Die Stadt Breslau (Wroclaw) in Niederschlesien bereitet sich auf eine Flutwelle vor. Bürgermeister Jacek Sutryk rief Hochwasseralarm für die Stadt an der Oder aus. Zu den damit verbundenen Sicherheitsmaßnahmen gehörten die Überwachung der Deiche rund um die Uhr, die Kontrolle und der Schutz von Kanälen sowie die Schließung von Deichübergängen, sagte Sutryk in einem auf Facebook verbreiteten Video.

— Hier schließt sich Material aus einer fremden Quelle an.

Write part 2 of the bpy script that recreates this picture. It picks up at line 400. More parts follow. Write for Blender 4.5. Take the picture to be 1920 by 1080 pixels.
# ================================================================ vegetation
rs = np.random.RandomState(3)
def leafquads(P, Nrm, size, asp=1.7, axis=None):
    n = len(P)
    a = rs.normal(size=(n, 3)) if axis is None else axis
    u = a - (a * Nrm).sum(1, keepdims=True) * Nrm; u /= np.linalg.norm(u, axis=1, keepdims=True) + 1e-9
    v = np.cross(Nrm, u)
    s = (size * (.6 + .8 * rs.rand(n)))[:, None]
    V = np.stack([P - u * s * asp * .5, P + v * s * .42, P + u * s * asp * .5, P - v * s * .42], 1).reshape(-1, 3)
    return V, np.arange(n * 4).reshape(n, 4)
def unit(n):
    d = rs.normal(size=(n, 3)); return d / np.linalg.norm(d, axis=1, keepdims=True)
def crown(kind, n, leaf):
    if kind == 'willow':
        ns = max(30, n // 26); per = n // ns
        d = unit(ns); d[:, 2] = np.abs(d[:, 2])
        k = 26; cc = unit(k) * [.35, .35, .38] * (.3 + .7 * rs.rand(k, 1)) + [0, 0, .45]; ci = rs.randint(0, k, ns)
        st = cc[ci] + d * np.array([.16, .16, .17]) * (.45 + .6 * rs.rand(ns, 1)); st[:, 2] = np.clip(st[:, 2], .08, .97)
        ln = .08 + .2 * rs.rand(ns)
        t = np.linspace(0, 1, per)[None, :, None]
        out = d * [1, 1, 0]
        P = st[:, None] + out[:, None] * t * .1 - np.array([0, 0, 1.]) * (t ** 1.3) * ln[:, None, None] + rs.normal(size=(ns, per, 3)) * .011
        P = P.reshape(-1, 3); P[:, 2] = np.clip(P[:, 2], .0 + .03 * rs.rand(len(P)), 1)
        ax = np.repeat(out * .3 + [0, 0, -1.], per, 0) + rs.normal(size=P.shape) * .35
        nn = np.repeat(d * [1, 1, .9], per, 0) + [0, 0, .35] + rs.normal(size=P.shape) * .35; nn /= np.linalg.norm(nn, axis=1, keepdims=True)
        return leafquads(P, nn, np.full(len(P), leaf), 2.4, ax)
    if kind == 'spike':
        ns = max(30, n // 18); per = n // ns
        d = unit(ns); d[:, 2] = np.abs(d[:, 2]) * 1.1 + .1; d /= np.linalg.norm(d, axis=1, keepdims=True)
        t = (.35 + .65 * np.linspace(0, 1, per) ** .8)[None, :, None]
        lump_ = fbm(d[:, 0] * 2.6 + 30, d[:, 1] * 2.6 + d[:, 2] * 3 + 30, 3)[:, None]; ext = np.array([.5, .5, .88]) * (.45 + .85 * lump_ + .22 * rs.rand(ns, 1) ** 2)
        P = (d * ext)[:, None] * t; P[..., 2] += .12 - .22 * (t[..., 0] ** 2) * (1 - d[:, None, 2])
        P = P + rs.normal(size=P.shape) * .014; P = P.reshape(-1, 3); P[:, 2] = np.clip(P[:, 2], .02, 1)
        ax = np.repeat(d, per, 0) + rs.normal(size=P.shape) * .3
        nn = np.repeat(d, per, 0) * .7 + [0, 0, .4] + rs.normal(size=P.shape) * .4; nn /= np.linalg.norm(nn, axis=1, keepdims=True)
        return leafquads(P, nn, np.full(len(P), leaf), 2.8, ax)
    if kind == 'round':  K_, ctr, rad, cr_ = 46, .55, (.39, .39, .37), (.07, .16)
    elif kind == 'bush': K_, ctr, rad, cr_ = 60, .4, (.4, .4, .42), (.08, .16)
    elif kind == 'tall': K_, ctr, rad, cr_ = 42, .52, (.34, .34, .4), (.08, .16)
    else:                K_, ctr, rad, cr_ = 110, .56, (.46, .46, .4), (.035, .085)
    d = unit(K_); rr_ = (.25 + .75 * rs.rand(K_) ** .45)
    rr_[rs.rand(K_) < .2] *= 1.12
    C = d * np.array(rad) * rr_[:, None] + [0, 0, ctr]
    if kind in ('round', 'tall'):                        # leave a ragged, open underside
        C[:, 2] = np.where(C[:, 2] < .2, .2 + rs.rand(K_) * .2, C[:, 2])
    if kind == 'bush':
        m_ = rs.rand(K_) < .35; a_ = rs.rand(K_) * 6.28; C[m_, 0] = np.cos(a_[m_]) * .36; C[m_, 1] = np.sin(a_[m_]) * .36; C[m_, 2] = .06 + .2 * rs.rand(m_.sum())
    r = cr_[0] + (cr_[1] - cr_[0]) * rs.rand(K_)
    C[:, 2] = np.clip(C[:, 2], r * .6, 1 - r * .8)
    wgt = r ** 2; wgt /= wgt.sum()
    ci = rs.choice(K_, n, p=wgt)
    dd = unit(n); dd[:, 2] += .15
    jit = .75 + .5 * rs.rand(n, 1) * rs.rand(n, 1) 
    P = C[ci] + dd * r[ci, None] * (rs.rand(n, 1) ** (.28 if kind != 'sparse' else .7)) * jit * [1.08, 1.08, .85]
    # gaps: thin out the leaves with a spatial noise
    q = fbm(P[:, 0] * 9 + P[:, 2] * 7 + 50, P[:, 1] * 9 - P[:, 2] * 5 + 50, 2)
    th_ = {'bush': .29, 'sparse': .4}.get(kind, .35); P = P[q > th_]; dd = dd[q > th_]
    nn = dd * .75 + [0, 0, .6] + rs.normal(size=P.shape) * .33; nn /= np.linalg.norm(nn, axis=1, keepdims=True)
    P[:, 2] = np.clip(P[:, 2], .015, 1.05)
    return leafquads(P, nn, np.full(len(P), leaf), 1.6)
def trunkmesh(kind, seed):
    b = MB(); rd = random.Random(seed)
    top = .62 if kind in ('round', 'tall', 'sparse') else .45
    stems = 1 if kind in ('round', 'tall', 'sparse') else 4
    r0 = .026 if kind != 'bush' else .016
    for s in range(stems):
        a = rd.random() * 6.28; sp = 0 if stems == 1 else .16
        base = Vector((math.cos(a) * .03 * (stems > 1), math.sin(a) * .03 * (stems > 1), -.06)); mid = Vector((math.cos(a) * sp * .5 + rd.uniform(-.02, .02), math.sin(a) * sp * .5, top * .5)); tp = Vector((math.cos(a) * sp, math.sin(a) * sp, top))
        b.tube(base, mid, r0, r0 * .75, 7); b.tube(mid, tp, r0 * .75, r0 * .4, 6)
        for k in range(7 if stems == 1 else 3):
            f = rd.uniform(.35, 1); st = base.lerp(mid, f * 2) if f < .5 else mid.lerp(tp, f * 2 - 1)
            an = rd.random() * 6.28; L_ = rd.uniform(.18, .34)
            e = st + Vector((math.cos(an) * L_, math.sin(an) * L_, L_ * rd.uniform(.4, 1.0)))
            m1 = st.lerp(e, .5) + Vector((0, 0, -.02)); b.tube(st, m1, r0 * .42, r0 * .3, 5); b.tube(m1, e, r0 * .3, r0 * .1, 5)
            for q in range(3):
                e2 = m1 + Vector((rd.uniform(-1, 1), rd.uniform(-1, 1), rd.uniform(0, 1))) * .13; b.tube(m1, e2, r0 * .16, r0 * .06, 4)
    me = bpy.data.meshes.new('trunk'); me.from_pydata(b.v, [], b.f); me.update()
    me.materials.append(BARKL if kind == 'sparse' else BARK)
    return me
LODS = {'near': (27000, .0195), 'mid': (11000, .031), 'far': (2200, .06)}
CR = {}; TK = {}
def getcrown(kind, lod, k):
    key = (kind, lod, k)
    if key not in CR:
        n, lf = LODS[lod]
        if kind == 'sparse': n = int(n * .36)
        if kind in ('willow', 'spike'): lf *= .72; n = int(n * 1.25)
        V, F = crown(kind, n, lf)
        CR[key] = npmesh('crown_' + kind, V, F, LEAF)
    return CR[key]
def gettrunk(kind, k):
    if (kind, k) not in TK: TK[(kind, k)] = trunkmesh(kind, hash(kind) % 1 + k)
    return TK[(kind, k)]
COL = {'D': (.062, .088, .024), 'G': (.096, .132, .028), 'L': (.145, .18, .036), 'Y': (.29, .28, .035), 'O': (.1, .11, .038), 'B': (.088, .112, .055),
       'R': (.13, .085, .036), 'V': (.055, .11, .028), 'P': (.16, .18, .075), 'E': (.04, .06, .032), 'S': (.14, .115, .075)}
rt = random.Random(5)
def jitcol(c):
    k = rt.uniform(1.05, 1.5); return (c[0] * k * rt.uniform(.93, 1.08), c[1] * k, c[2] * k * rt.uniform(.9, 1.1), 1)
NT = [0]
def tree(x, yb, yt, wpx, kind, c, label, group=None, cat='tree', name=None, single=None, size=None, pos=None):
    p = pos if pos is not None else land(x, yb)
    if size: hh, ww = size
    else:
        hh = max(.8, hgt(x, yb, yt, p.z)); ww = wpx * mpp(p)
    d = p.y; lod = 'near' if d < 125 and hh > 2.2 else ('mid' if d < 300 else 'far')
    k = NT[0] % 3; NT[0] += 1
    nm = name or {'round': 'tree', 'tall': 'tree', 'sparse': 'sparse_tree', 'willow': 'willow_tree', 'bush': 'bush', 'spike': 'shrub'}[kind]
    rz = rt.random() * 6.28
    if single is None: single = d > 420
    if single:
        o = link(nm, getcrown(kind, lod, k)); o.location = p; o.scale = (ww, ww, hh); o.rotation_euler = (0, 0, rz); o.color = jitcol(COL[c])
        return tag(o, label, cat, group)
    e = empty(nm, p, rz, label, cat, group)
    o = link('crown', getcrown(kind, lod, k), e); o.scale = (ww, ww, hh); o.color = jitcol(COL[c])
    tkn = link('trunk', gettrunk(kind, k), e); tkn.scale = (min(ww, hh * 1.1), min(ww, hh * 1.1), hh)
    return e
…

Voraussichtlich wird die Flutwelle Breslau am Mittwoch erreichen. Voraussichtlich werde die Flut aber nicht so hoch wie beim Oderhochwasser 1997. Damals wurde ein Drittel der Stadt überflutet.
Die polnische Regierung kündigte Soforthilfen in Höhe von mindestens einer Milliarde Zloty (230 Millionen Euro) an. "Wir haben vorerst eine Reserve von einer Milliarde Zloty für die von den Überschwemmungen betroffenen Orte und Menschen bereitgestellt", gab Ministerpräsident Donald Tusk bekannt.
Rumänien: Sieben Tote, Tausende Häuser überschwemmt
Auch in Rumänien bleibt die Hochwasserlage angespannt. Im Karpatenland sind mindestens sechs Menschen ums Leben gekommen. Am Montag sei das siebte Opfer im ostrumänischen Dorf Grivita nahe der Stadt Galati gefunden worden, berichtete die rumänische Nachrichtenagentur Mediafax unter Berufung auf den Katastrophenschutz. Betroffen waren vor allem die Regionen Galati, Vaslui und Iasi im Osten des Landes. Etwa 300 Menschen mussten dort in Sicherheit gebracht werden, rund 6.000 Bauernhäuser wurden vom Hochwasser erfasst.
Unter den Opfern sind hauptsächlich ältere Menschen, unter ihnen zwei Frauen im Alter von 96 und 86 Jahren. Von den Wassermassen sind meist abgelegene Dörfer betroffen. Menschen kletterten auf Hausdächer, um nicht von den Fluten mitgerissen zu werden. Hunderte Feuerwehrleute waren im Einsatz.
Deutschland: Pegelstände steigen
Auch in Deutschland steigen die Pegelstände, etwa an der Elbe in Sachsen, aber auch an Neiße und Oder. In Dresden wird im Tagesverlauf mit einem Überschreiten der Sechs-Meter-Markierung der Elbe gerechnet. Ab diesem Wert gilt die zweithöchste Alarmstufe drei - Überschwemmungen auch von bebauten Gebieten sind dann möglich.
Auch in Bayern ist neuer Regen angesagt. Ein Hochwasser wie im Juni sei aber nicht zu befürchten. Von Mittwoch an dürfte sich die Lage den Angaben zufolge dann allmählich entspannen.
Der Deutsche Feuerwehrverband sieht den Katastrophenschutz in Deutschland gut für drohende Hochwasser gewappnet. "Grundsätzlich sind wir in Deutschland gut auf Hochwasserlagen vorbereitet - auch aufgrund der jüngsten Ereignisse", sagte Verbandspräsident Karl-Heinz Banse der Rheinischen Post.
"Es wurden nicht nur aus den Starkregenereignissen in Ahrtal und Nordrhein-Westfalen Erkenntnisse gezogen, sondern auch die Hochwasserlagen in diesem Jahr in mehreren Teilen Deutschlands haben hierzu beigetragen." Die Planungen in den betroffenen Ländern liefen auf Hochtouren.